Andrew Anglin
Daily Stormer
December 24, 2018
As Apple is collapsing in on itself, failing to sell more than a fraction of its projections this year and actually having to scale back production, Huawei is breaking records.
Huawei’s 2018 was tumultuous, to put it mildly, but the company has at least a few reasons to brag. The Chinese mobile giant has revealed that it shipped over 200 million smartphones in the year, setting a new record (it ‘only’ moved 153 million phones in 2017). It won’t surprise you as to why Huawei fared so well, though. Simply put, it had a string of hits throughout the year — and flagships played only a partial role.
The P20 and Mate 20 series have done well, racking up respective shipments of 16 million and 5 million devices. However, the bread-and-butter phones under Huawei’s own brand were the Nova series, including the just-launched Nova 4. The firm has sold more than 65 million of the mid-range devices since the series began. And then there’s the more budget-oriented Honor badge. Huawei didn’t provide specific figures, but it touted the “outstanding performance” of the Honor 10 and Honor View 10 (the View 20 is too recent) as major factors in its Chinese success.
The milestone may seem surprising if you’re used to seemingly daily stories about the CFO’s arrest and numerous device bans, but it really illustrates how little Huawei depends on Western markets. The company has surged in recent months on the back of sales not just in its homeland, but abroad. It doesn’t need US sales, even if it’s frustrated with the country’s opposition to its wares. And many of those device bans are focused on networking equipment, not handsets. You can walk into virtually any major carrier store in Canada and buy a Mate 20 Pro or P20 Pro, for instance, even though the government is facing pressure to exclude Huawei from 5G networks.
No one can explain why phones even cost $600 anymore because they have totally stopped improving for over 3 years now. Apple’s response to this problem was to start charging $1000 for basically the same phone that used to cost $600, and should logically cost $300 now, apparently thinking that hundreds of millions of people on earth would want to brag about spending $1000 on an item that should cost $300.
They tried to sell people on this by using a planned obsolesce conspiracy against them, killing their batteries on purpose.
This is the kind of thing that happens when you’ve sold yourself as a liberal company, so you are obligated to install an anal CEO to signal to your users.
Huawei’s response was to start charging $300 for phones that should cost $300, and this has proven to be a very successful strategy.
The fact of reality is that no one is buying a new phone every year anymore, because there are not yearly improvements as there were for the past 20 or so years. People are not even buying phones every two years.

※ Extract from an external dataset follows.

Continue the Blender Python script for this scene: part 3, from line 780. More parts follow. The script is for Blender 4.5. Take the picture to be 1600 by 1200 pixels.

Also, no one is going to try to impress women with a phone, outside of probably Arab countries. Spending a thousand dollars on a $300 phone does not prove you are rich, it just proves you’re an asshole willing to waste $700. It is not like driving a $400,000 Italian sports car or wearing a $20,000 Rolex watch.
Honestly, if I needed a new phone, I would buy a Huawei. By all accounts, they are good phones. And with the way the Western intelligence is flipping out about “Chinese spying” (something no person in the West would care about), I’m starting to wonder if these are better protected from Western spying. Probably not, because they still run Android.
But wow.
What a retarded situation.
I wish American companies were better, but I can’t defend Apple.